Fun at Class Party! — Class 3 Mathematics (CBSE)
From the current NCERT Maths Mela Grade 3 book, Chapter 10. Planning a class party means measuring streamers and ribbons and keeping track of who likes what — measurement and data made fun.
1. Why this chapter matters
To decorate, cook, or plan, we need to measure length and to collect information. This chapter shows that hand spans and footsteps are handy but differ from person to person, while standard units like centimetres (cm) and metres (m) are the same for everyone. It also teaches us to organise data neatly.
2. Core ideas
Idea 1 — Length tells how long, tall, or far
We measure length using units. Non-standard units are body parts like a hand span or a footstep.
Method 2 — Standard units are the same for everyone
Centimetre (cm) and metre (m) give the same measure for every person. 1 m = 100 cm.
Skill 3 — Collect and show data
Gather information (like favourite snacks), put it in a table or picture graph, and read it.
3. Worked examples
Example 1: Why might two children get different hand-span counts for the same desk?
Because their hand spans are different sizes — non-standard units vary, so we use standard units for a fair measure.
Example 2: A ribbon is 1 m long. How many centimetres is that?
1 m = 100 cm.
Example 3: 5 children like cake, 3 like samosa. How many more like cake?
5 − 3 = 2 more children like cake.
4. Activity corner
Measure your desk first in hand spans, then with a ruler in cm. Ask two friends to measure with hand spans too. Write:
- What I measured and the units I used
- Why the hand-span counts differ
- The maths idea (standard units give a fair measure)
5. Common mistakes
- Mistake: Thinking hand-span counts should match for everyone. Fix: Hand spans differ, so counts differ; use cm or m for a fair result.
- Mistake: Starting to measure from the wrong end of the ruler. Fix: Begin at the 0 mark of the ruler.
- Mistake: Reading a data table carelessly. Fix: Match each row and column, then count.
6. How to write better answers
- State what you measured and the unit.
- Use cm or m for a fair measure.
- For data, read the table row by row.
- Write the comparison or total clearly.
7. Practice set
- Name one non-standard unit of length.
- How many centimetres are in 1 metre?
- Which is longer: 1 m or 50 cm?
- Why do we use standard units like cm and m?
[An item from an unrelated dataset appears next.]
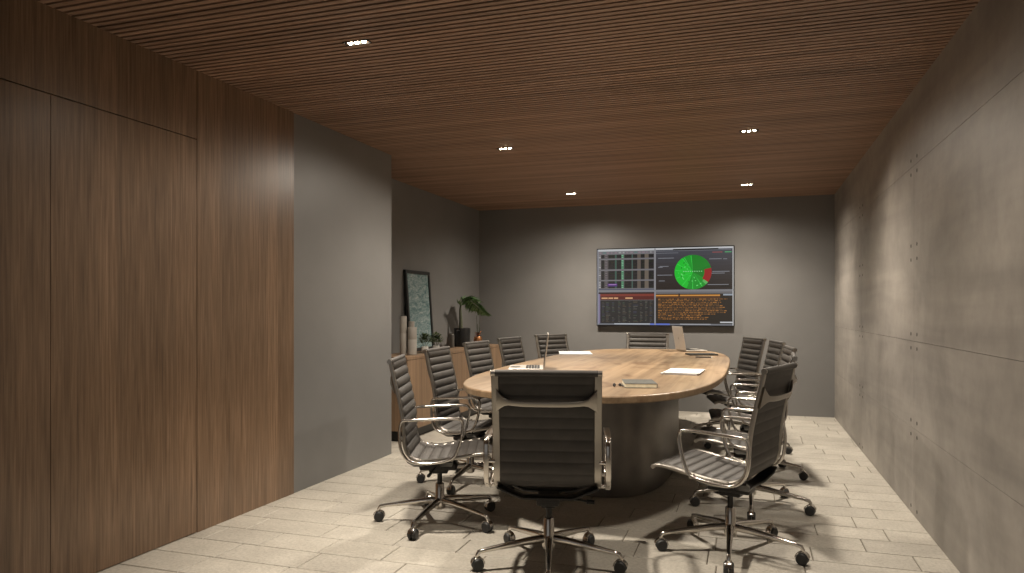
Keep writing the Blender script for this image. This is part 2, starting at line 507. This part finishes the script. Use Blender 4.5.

- In a table, 6 like juice and 4 like milk. How many children in all?
- Where should you start measuring on a ruler?
8. Answer key
- A hand span (or a footstep).
- 100 cm are in 1 metre.
- 1 m is longer (100 cm > 50 cm).
- Because they give the same measure for everyone, which is fair.
- 6 + 4 = 10 children.
- Start at the 0 mark of the ruler.
9. Quick revision
- Length tells how long, tall, or far something is.
- Non-standard units (hand span, footstep) differ from person to person.
- Standard units cm and m are the same for everyone; 1 m = 100 cm.
- Start measuring from the 0 mark of the ruler.
- Collect data and show it in a table or picture graph, then read it.